Vo./G.門田匡陽のSGから放たれるフィードバックが、ライブの幕を開ける。6月にリリースしたアルバム『Act2 或いは Act3』でも1曲目を飾る「コミュニティー」から、演奏がスタート。小気味の良いリズムを刻む「method of dance」へと続く流れに身体を揺らしながらも、ステージをじっと見つめ続ける。そして「歪み」「BRAVE GIRL IN HELL」「ANALYZE」と旧作からの楽曲を畳み掛けると、フロアのボルテージは一気に上昇していく。そしてBa./Cho.丸山潤のベースラインから静かに始まった「記号化(NONONO)」。3人の紡ぎだす音に聴き入っていたオーディエンスから、ここで初めて拍手が沸き起こった。
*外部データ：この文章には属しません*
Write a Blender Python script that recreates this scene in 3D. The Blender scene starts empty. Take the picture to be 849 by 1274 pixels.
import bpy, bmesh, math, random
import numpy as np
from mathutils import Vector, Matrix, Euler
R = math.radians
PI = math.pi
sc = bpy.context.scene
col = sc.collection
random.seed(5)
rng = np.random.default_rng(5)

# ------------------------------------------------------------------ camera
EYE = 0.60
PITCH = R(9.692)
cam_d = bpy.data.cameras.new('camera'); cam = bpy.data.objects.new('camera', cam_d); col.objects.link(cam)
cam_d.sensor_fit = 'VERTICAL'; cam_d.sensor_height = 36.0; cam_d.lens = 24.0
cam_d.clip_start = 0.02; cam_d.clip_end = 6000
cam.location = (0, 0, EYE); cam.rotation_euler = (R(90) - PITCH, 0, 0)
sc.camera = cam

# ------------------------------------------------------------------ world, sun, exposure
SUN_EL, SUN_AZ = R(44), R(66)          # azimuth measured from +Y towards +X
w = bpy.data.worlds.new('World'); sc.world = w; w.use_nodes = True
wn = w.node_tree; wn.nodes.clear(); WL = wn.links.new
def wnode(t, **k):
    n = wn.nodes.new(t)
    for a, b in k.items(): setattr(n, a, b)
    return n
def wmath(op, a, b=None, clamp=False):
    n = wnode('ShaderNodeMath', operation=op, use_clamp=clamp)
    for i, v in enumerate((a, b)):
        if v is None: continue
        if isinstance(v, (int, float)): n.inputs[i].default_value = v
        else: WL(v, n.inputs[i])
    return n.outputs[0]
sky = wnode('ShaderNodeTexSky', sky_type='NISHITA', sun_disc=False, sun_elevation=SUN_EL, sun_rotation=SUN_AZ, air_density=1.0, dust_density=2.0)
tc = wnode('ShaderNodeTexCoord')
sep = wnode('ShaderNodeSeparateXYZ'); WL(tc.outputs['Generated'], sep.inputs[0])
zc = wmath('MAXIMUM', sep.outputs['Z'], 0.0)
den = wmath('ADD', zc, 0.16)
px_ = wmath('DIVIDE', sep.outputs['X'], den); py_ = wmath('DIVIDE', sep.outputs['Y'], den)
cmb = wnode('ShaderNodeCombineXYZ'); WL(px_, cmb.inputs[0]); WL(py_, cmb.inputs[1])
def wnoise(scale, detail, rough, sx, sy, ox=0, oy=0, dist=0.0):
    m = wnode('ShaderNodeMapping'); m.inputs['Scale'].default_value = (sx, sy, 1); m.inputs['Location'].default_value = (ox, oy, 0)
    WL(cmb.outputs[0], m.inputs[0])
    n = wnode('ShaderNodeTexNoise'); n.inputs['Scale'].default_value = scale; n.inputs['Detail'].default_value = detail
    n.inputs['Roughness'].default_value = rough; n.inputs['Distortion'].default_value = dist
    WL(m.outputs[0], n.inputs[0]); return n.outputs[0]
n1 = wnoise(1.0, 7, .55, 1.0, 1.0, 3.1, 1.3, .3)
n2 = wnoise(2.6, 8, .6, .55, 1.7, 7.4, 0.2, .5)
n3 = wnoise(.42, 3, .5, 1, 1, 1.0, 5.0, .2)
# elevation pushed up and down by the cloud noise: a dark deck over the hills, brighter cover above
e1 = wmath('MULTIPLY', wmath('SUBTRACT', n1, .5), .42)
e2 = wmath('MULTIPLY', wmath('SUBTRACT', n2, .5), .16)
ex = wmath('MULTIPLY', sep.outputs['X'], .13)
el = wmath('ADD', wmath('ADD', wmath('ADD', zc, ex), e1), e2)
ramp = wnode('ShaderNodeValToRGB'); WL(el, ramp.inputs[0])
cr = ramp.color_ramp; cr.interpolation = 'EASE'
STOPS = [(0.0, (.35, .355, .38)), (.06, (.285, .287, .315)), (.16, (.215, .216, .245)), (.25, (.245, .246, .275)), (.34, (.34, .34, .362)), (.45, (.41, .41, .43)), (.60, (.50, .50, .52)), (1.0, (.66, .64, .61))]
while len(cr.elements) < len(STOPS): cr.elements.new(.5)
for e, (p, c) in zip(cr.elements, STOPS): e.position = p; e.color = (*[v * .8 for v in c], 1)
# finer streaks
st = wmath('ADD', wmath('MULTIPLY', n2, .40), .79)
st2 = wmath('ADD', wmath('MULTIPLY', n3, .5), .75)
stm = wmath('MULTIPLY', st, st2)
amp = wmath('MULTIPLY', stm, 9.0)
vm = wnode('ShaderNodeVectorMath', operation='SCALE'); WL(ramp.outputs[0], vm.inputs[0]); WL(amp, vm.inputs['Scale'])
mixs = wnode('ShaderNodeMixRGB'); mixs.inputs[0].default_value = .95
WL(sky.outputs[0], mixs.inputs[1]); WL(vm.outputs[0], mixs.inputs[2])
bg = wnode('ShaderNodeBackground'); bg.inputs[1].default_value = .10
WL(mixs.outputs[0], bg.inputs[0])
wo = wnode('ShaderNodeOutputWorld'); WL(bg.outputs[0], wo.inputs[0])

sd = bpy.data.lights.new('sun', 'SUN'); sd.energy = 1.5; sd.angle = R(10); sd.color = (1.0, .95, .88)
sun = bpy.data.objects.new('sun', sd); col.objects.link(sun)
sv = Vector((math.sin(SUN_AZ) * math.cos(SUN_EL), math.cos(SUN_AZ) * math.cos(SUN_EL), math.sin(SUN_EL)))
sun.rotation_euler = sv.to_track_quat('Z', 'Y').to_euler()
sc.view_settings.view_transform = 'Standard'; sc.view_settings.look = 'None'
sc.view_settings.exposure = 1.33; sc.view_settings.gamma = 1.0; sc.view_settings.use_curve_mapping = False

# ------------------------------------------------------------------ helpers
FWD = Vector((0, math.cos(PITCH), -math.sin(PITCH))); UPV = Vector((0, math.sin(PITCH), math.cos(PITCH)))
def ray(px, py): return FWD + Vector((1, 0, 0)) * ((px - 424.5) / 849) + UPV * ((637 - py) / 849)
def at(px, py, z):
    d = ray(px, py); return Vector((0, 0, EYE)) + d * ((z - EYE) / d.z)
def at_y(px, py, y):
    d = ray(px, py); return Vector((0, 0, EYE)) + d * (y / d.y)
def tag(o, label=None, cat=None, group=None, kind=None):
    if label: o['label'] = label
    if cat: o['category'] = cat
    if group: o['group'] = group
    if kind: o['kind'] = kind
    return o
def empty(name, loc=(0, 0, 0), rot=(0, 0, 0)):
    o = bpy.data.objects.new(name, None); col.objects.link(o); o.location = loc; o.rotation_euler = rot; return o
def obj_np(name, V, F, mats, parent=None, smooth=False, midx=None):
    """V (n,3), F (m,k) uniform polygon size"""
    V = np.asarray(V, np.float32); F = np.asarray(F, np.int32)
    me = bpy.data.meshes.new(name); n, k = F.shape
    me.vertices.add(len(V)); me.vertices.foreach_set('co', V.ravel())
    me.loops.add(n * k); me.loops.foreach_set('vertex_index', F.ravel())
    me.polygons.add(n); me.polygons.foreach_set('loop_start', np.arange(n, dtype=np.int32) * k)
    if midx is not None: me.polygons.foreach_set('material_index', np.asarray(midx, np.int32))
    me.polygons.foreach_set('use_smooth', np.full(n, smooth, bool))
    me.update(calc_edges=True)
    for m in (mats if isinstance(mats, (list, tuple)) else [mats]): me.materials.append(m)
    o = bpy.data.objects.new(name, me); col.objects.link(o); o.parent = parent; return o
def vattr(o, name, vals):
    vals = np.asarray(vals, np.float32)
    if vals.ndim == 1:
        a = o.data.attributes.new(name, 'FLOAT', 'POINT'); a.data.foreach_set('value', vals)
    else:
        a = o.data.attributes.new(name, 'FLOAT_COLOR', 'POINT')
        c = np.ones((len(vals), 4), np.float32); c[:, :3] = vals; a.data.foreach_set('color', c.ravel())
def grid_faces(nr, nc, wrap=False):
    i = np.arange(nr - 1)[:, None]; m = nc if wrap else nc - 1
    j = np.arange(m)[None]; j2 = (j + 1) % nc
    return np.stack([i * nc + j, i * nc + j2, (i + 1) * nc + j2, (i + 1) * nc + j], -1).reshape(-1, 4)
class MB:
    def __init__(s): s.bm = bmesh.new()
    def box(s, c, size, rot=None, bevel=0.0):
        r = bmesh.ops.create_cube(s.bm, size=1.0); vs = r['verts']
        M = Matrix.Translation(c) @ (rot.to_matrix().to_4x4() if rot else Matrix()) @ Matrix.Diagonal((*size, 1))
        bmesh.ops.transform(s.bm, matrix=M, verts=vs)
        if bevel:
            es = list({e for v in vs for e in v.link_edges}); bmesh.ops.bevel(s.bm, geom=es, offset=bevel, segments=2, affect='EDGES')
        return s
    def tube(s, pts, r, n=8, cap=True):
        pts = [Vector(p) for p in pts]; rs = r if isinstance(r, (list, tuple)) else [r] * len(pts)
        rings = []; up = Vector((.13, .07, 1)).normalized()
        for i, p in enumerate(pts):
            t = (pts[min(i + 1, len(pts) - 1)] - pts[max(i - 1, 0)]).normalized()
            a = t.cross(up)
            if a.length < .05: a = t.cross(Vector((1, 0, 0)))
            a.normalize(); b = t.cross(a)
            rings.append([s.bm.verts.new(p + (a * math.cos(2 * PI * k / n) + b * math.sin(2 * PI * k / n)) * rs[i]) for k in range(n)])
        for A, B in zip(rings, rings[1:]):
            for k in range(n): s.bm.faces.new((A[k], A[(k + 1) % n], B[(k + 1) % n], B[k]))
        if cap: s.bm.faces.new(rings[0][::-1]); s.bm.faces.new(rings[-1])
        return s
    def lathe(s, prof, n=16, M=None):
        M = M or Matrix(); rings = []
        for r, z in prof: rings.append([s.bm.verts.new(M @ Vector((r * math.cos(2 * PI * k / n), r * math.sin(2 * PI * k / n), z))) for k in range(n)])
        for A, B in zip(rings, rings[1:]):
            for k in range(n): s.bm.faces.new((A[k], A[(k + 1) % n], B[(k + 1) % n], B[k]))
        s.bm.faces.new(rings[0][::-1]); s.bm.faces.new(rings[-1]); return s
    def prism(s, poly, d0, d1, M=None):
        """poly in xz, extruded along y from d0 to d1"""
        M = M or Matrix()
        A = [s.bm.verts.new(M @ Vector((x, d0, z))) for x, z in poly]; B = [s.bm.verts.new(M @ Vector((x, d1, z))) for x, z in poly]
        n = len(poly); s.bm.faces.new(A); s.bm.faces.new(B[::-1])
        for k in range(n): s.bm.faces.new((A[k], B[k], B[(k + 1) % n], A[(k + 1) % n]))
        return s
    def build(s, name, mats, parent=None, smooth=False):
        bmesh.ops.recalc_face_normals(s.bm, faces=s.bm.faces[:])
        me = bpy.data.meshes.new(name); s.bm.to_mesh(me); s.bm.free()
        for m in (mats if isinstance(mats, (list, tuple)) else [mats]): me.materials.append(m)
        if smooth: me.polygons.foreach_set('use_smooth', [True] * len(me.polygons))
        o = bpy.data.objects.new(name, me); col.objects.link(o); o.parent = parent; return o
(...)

「絶滅危惧種のペンギンたちが可哀想」や「NERD」では、BURGER NUDSの魅力の1つと言えるDr./Cho.内田武瑠のコーラスワークが光る。「逆光」「エコー」では、あちらこちらで観客がメロディを口ずさんでいる様子も見受けられた。その一方でBURGER NUDSのライブでは珍しく、オーディエンスが拳を突きあげる姿を見られたのも印象的だ。音源では包み込むような優しさを感じていた「Lesson」が、ライブになるとこうも化けるのか。そう驚いてしまうほどに、門田の激情を湛えた歌声は突き刺さってくるものがあった。
BURGER NUDS節の利いた「感想文」「酸素」には、どこか切なさや儚さを感じた。そこから「タネリ」「AM 4:00」「自己暗示の日」と、後半戦へどんどん突入していく。ここに来てようやく門田が初めて言葉を発し、MCで“門田節”を聴かせてから奏で始めたのは「冷たい水」。続く本編ラストの「言葉と心」では、すっと涙が溢れだした。最初から最後まで、ステージから目を離す人は誰もいなかっただろう。ただただ3人の姿を見つめ続けた観客たちによる温かな空気に包まれる中、彼らは静かにステージを去っていった。
本編終了後も鳴り止まない手拍子に応えて、3人がステージに戻ってきた。アンコールでは「boy in blue」に続けて、代表曲といえる「ミナソコ」を披露。イントロが流れた途端、歓声と共にファンたちの目には涙が浮かぶ。会場中に響き渡る内田のドラムに身体を揺らしながら感涙する姿に、“きっとずっと待っていたのだろう”と感じた。2曲の演奏を終えてメンバーが立ち去ってからも、「もっともっと」と言わんばかりの拍手が続く。ひょっこり戻ってきた3人はダブルアンコールに「遺失物取り扱い係」「cold burn」の2曲を披露した後、フロアに向けて深く深くお辞儀をしてライブの幕を閉じた。
新旧入り混じった名曲の数々で創り上げられた世界に、呼吸をすることさえも忘れてしまいそうなくらい引き込まれた。“あぁ、これがまさにバンドだ”と気付かされたBURGER NUDSのワンマンライブ。だからこそ、彼らには生粋の音楽ファンが付いているのだろう。11/19には同じく新代田FEVERで、次なるライブも決まっている。これからも、その動向に期待が高まるばかりだ。